Steinmeier verwies auf Gedenkstätten und tausende Gräber, die an das Schicksal der sowjetischen Kriegsopfer erinnerten. «So wie die Gedenkstätten des Zweiten Weltkrieges im Westen besucht werden, so würde ich mir wünschen, dass junge Menschen auch die vergessenen Orte im Osten unseres Kontinents aufsuchen», sagte er. «Niemandem fällt es leicht, sich die Schrecken der Vergangenheit in Erinnerung zu rufen. Aber verdrängte Erinnerung, nicht eingestandene Schuld wird niemals leichter», betonte er.

Aus der Versöhnung wächst eine Verantwortung

Dass Deutsche vor dem Hintergrund dieser Geschichte in Belarus, in der Ukraine und in Russland gastfreundlich empfangen würden, sei «nicht weniger als ein Wunder», sagte Steinmeier. Aus der Versöhnung wachse für Deutschland aber auch eine Verantwortung: «Wir wollen und wir müssen alles tun, um Völkerrecht und territoriale Integrität auf diesem Kontinent zu schützen, und für den Frieden mit und zwischen den Nachfolgestaaten der ehemaligen Sowjetunion zu arbeiten.»

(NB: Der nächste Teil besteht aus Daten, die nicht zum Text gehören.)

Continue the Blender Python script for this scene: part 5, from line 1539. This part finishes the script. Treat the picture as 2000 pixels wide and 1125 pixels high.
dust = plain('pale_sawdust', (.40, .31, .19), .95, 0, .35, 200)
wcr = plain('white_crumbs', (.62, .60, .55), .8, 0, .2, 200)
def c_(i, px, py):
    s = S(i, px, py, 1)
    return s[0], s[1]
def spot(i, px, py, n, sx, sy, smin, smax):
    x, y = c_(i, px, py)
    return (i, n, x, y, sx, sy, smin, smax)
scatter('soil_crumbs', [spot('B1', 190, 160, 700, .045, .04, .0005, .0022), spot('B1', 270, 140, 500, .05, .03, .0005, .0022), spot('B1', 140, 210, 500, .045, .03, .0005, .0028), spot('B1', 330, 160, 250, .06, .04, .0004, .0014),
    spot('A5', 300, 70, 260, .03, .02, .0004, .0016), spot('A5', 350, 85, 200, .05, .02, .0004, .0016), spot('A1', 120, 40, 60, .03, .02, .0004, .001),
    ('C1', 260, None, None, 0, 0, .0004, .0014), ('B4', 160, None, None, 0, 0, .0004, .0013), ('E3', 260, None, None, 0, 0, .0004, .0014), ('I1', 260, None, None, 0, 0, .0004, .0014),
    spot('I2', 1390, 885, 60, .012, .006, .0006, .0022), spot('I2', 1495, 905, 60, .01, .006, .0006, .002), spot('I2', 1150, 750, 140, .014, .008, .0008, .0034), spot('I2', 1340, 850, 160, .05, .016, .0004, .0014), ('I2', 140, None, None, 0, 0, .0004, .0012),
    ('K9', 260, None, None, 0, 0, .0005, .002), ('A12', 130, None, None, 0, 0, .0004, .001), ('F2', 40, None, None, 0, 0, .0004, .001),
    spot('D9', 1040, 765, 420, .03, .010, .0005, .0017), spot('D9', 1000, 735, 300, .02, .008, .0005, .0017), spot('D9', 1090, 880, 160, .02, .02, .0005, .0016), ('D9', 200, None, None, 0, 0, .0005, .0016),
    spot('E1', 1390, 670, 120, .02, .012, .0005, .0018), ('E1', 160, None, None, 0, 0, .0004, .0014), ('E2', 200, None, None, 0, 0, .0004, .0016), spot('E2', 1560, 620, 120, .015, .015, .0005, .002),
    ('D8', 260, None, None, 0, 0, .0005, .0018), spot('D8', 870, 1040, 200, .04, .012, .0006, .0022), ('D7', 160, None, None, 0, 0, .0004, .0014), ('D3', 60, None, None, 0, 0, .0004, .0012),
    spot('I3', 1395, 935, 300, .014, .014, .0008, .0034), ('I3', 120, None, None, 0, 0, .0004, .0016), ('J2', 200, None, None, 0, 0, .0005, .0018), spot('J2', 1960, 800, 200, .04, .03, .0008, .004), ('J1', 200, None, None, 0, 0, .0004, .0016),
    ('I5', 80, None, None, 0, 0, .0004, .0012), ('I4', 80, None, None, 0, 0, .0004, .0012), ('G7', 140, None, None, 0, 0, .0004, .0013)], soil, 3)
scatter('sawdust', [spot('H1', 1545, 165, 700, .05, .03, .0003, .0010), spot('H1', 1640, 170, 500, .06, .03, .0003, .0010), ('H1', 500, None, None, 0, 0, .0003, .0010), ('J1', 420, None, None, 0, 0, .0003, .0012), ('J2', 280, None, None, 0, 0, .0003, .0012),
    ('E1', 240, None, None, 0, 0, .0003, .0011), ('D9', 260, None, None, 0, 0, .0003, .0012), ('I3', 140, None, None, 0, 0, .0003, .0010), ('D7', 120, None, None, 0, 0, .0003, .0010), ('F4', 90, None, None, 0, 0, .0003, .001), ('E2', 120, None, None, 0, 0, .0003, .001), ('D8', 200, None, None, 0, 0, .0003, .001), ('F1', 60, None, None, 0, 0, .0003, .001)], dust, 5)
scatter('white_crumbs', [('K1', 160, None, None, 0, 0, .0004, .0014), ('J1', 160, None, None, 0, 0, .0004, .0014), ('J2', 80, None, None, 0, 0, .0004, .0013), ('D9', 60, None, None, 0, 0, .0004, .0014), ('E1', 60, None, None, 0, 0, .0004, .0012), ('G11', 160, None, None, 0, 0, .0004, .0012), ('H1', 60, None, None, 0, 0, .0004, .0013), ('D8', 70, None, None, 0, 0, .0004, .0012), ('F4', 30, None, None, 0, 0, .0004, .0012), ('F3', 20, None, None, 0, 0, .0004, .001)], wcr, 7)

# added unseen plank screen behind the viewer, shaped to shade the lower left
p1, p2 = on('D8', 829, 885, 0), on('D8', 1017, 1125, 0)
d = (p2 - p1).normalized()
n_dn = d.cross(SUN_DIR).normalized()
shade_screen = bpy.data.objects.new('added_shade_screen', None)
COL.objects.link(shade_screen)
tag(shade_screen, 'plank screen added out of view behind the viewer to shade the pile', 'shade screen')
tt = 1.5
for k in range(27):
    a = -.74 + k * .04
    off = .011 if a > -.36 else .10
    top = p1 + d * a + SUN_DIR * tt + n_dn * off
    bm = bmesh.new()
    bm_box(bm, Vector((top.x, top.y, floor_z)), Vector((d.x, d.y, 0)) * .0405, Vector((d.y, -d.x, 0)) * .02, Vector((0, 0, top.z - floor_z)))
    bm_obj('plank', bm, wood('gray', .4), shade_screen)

Es bereite ihm Sorge, sagte Steinmeier, dass die Geschichte selbst aktuell mehr und mehr zur Quelle von Entfremdung werde. Wenn der Blick zurück auf eine einzige, nationale Perspektive verengt werde und Austausch über unterschiedliche Perspektiven nicht mehr stattfinde, könnten neue Konflikte entstehen. «Die Erinnerung soll uns einander näherbringen. Sie darf uns nicht von Neuem entzweien», betonte er.

Konflikt zwischen Russland und der Ukraine

Die Gedenkfeier war überschattet vom Konflikt zwischen Russland und der Ukraine. Der ukrainische Botschafter Andrij Melnyk boykottiert die Veranstaltung, weil Steinmeier im Deutsch-Russischen Museum sprach. Der Name und die Ortswahl seien «aus Sicht der Ukrainer ein Affront», schrieb er in einem Brief an Museumsdirektor Jörg Morré. Außerdem sei ein gemeinsames Gedenken mit einem Vertreter Russlands wegen des Konflikts in der Ostukraine für ihn ausgeschlossen.

Nach Angaben des Museums sagten sieben von 15 Botschaftern der Nachfolgestaaten der Sowjetunion ihre Teilnahme ab. Das Museum wird getragen von 17 Organisationen auch aus der Ukraine und aus Belarus. Vor dem Gebäude wehen die Flaggen Deutschlands, Russlands, der Ukraine und Belarus' nebeneinander.